▸ Problem requirements
How many lines of the data hold the word "scene"? State the number and nothing else.

-------

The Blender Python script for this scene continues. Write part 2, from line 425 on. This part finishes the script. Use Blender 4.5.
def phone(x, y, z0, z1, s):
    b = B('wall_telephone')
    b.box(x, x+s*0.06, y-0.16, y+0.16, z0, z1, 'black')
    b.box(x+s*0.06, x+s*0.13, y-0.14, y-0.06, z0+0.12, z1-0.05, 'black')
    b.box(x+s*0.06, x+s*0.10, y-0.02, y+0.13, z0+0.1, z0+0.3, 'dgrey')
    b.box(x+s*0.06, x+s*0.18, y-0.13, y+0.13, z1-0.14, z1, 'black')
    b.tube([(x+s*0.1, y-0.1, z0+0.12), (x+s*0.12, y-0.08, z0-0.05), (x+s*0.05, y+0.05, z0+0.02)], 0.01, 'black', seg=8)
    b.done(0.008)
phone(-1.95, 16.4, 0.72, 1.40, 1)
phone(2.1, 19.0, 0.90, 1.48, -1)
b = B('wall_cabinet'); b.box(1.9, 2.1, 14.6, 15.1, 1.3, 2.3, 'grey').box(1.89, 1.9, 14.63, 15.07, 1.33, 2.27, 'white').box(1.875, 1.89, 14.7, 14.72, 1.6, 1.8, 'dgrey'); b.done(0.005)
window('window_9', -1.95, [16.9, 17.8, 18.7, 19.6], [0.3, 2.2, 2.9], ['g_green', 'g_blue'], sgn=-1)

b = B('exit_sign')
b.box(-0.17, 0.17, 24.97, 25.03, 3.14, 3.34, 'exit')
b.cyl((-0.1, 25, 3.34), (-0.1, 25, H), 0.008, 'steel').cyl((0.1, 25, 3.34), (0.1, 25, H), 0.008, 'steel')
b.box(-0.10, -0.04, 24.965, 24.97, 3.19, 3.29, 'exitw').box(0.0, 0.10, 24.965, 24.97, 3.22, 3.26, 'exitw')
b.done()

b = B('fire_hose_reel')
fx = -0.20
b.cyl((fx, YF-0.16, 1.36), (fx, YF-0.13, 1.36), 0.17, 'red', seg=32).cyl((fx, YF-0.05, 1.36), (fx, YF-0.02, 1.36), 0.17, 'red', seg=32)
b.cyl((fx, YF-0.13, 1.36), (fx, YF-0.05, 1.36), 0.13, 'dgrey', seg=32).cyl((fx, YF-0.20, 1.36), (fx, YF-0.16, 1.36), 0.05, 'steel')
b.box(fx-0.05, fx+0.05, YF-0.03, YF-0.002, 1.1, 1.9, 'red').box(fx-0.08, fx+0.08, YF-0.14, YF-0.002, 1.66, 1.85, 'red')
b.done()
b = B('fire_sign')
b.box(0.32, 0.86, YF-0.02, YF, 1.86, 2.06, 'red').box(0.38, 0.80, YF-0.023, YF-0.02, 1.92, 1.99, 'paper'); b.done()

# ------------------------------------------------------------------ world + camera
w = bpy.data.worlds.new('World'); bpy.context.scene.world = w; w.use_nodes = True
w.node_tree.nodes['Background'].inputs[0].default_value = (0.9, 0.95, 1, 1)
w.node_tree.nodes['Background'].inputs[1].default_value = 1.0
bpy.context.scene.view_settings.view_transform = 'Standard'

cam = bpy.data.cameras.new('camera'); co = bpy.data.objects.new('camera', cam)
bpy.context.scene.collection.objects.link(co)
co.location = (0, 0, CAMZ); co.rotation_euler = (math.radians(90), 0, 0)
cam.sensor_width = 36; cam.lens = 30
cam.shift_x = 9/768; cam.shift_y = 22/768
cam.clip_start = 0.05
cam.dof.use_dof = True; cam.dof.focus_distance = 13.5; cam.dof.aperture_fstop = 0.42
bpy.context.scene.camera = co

-------

▸ Response to this exercise
5